» What you will do:
Output the material below in its entirety, exactly as given.
• • • • •
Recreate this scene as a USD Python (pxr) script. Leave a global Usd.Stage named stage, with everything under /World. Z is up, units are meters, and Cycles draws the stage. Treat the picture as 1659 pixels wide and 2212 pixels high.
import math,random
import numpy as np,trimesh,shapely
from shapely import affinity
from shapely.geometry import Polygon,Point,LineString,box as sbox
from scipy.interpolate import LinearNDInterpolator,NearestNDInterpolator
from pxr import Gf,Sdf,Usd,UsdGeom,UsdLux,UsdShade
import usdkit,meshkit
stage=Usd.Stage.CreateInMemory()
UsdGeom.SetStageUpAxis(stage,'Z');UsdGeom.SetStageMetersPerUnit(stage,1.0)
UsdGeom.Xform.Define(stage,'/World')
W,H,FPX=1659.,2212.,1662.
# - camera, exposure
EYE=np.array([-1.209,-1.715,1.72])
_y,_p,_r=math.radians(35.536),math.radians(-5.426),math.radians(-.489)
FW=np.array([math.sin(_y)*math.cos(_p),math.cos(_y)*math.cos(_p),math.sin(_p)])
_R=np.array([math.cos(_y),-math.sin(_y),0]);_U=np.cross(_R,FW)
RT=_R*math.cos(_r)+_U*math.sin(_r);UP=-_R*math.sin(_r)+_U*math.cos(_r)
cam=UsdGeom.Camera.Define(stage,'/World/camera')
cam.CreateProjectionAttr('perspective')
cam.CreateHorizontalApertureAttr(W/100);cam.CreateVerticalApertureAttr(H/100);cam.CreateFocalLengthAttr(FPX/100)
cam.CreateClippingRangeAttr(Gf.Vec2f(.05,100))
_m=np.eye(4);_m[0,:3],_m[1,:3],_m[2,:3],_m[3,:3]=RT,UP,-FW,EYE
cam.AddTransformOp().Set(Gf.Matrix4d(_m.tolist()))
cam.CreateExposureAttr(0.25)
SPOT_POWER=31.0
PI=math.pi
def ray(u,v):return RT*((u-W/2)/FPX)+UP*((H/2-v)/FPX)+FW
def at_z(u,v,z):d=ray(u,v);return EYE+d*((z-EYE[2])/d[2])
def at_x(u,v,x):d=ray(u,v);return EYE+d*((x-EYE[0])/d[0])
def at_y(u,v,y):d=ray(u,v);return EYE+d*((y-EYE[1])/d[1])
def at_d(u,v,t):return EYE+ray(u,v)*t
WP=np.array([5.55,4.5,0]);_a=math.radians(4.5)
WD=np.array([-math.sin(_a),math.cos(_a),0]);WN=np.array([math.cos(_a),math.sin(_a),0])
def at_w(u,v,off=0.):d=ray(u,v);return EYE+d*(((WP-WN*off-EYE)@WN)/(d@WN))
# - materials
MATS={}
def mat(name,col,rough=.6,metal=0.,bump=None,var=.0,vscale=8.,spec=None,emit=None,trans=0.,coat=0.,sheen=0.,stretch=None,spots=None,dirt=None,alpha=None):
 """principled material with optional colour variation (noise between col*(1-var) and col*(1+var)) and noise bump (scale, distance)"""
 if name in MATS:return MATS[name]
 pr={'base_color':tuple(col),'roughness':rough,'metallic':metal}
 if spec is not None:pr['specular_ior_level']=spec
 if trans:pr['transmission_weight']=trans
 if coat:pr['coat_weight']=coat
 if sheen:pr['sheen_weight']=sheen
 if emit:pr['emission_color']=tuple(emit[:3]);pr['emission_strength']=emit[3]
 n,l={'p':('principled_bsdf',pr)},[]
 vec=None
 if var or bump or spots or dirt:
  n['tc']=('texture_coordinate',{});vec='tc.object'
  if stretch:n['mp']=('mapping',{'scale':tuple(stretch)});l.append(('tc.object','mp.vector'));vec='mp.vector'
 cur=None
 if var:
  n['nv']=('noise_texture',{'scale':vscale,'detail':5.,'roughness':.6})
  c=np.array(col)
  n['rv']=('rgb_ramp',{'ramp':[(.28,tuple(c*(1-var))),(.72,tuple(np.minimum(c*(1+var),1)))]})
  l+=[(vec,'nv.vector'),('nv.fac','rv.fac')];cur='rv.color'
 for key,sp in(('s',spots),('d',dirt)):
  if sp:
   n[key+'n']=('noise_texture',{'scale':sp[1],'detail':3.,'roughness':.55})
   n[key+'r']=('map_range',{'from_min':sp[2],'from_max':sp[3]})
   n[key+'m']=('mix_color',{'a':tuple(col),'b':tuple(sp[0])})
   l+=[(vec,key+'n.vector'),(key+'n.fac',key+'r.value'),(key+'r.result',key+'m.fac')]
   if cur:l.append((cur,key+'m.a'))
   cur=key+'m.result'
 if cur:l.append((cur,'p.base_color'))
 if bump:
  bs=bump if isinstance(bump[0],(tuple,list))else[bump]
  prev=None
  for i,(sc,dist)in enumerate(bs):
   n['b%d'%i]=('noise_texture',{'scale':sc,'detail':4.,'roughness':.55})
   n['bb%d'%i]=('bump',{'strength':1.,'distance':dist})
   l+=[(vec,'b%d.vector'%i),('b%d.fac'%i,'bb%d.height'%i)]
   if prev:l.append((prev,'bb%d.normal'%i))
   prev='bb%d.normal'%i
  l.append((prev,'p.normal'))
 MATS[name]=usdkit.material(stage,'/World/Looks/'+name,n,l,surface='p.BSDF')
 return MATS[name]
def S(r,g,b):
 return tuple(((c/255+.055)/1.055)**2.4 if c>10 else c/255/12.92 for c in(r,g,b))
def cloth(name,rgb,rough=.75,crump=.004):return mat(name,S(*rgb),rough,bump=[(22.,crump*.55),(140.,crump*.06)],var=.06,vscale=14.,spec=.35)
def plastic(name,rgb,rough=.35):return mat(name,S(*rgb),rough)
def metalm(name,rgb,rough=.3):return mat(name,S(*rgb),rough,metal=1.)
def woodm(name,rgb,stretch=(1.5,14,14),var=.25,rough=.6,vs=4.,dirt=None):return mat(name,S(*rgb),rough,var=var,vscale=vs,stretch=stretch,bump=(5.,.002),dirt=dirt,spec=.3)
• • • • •
» Answer to the problem:
Recreate this scene as a USD Python (pxr) script. Leave a global Usd.Stage named stage, with everything under /World. Z is up, units are meters, and Cycles draws the stage. Treat the picture as 1659 pixels wide and 2212 pixels high.
import math,random
import numpy as np,trimesh,shapely
from shapely import affinity
from shapely.geometry import Polygon,Point,LineString,box as sbox
from scipy.interpolate import LinearNDInterpolator,NearestNDInterpolator
from pxr import Gf,Sdf,Usd,UsdGeom,UsdLux,UsdShade
import usdkit,meshkit
stage=Usd.Stage.CreateInMemory()
UsdGeom.SetStageUpAxis(stage,'Z');UsdGeom.SetStageMetersPerUnit(stage,1.0)
UsdGeom.Xform.Define(stage,'/World')
W,H,FPX=1659.,2212.,1662.
# - camera, exposure
EYE=np.array([-1.209,-1.715,1.72])
_y,_p,_r=math.radians(35.536),math.radians(-5.426),math.radians(-.489)
FW=np.array([math.sin(_y)*math.cos(_p),math.cos(_y)*math.cos(_p),math.sin(_p)])
_R=np.array([math.cos(_y),-math.sin(_y),0]);_U=np.cross(_R,FW)
RT=_R*math.cos(_r)+_U*math.sin(_r);UP=-_R*math.sin(_r)+_U*math.cos(_r)
cam=UsdGeom.Camera.Define(stage,'/World/camera')
cam.CreateProjectionAttr('perspective')
cam.CreateHorizontalApertureAttr(W/100);cam.CreateVerticalApertureAttr(H/100);cam.CreateFocalLengthAttr(FPX/100)
cam.CreateClippingRangeAttr(Gf.Vec2f(.05,100))
_m=np.eye(4);_m[0,:3],_m[1,:3],_m[2,:3],_m[3,:3]=RT,UP,-FW,EYE
cam.AddTransformOp().Set(Gf.Matrix4d(_m.tolist()))
cam.CreateExposureAttr(0.25)
SPOT_POWER=31.0
PI=math.pi
def ray(u,v):return RT*((u-W/2)/FPX)+UP*((H/2-v)/FPX)+FW
def at_z(u,v,z):d=ray(u,v);return EYE+d*((z-EYE[2])/d[2])
def at_x(u,v,x):d=ray(u,v);return EYE+d*((x-EYE[0])/d[0])
def at_y(u,v,y):d=ray(u,v);return EYE+d*((y-EYE[1])/d[1])
def at_d(u,v,t):return EYE+ray(u,v)*t
WP=np.array([5.55,4.5,0]);_a=math.radians(4.5)
WD=np.array([-math.sin(_a),math.cos(_a),0]);WN=np.array([math.cos(_a),math.sin(_a),0])
def at_w(u,v,off=0.):d=ray(u,v);return EYE+d*(((WP-WN*off-EYE)@WN)/(d@WN))
# - materials
MATS={}
def mat(name,col,rough=.6,metal=0.,bump=None,var=.0,vscale=8.,spec=None,emit=None,trans=0.,coat=0.,sheen=0.,stretch=None,spots=None,dirt=None,alpha=None):
 """principled material with optional colour variation (noise between col*(1-var) and col*(1+var)) and noise bump (scale, distance)"""
 if name in MATS:return MATS[name]
 pr={'base_color':tuple(col),'roughness':rough,'metallic':metal}
 if spec is not None:pr['specular_ior_level']=spec
 if trans:pr['transmission_weight']=trans
 if coat:pr['coat_weight']=coat
 if sheen:pr['sheen_weight']=sheen
 if emit:pr['emission_color']=tuple(emit[:3]);pr['emission_strength']=emit[3]
 n,l={'p':('principled_bsdf',pr)},[]
 vec=None
 if var or bump or spots or dirt:
  n['tc']=('texture_coordinate',{});vec='tc.object'
  if stretch:n['mp']=('mapping',{'scale':tuple(stretch)});l.append(('tc.object','mp.vector'));vec='mp.vector'
 cur=None
 if var:
  n['nv']=('noise_texture',{'scale':vscale,'detail':5.,'roughness':.6})
  c=np.array(col)
  n['rv']=('rgb_ramp',{'ramp':[(.28,tuple(c*(1-var))),(.72,tuple(np.minimum(c*(1+var),1)))]})
  l+=[(vec,'nv.vector'),('nv.fac','rv.fac')];cur='rv.color'
 for key,sp in(('s',spots),('d',dirt)):
  if sp:
   n[key+'n']=('noise_texture',{'scale':sp[1],'detail':3.,'roughness':.55})
   n[key+'r']=('map_range',{'from_min':sp[2],'from_max':sp[3]})
   n[key+'m']=('mix_color',{'a':tuple(col),'b':tuple(sp[0])})
   l+=[(vec,key+'n.vector'),(key+'n.fac',key+'r.value'),(key+'r.result',key+'m.fac')]
   if cur:l.append((cur,key+'m.a'))
   cur=key+'m.result'
 if cur:l.append((cur,'p.base_color'))
 if bump:
  bs=bump if isinstance(bump[0],(tuple,list))else[bump]
  prev=None
  for i,(sc,dist)in enumerate(bs):
   n['b%d'%i]=('noise_texture',{'scale':sc,'detail':4.,'roughness':.55})
   n['bb%d'%i]=('bump',{'strength':1.,'distance':dist})
   l+=[(vec,'b%d.vector'%i),('b%d.fac'%i,'bb%d.height'%i)]
   if prev:l.append((prev,'bb%d.normal'%i))
   prev='bb%d.normal'%i
  l.append((prev,'p.normal'))
 MATS[name]=usdkit.material(stage,'/World/Looks/'+name,n,l,surface='p.BSDF')
 return MATS[name]
def S(r,g,b):
 return tuple(((c/255+.055)/1.055)**2.4 if c>10 else c/255/12.92 for c in(r,g,b))
def cloth(name,rgb,rough=.75,crump=.004):return mat(name,S(*rgb),rough,bump=[(22.,crump*.55),(140.,crump*.06)],var=.06,vscale=14.,spec=.35)
def plastic(name,rgb,rough=.35):return mat(name,S(*rgb),rough)
def metalm(name,rgb,rough=.3):return mat(name,S(*rgb),rough,metal=1.)
def woodm(name,rgb,stretch=(1.5,14,14),var=.25,rough=.6,vs=4.,dirt=None):return mat(name,S(*rgb),rough,var=var,vscale=vs,stretch=stretch,bump=(5.,.002),dirt=dirt,spec=.3)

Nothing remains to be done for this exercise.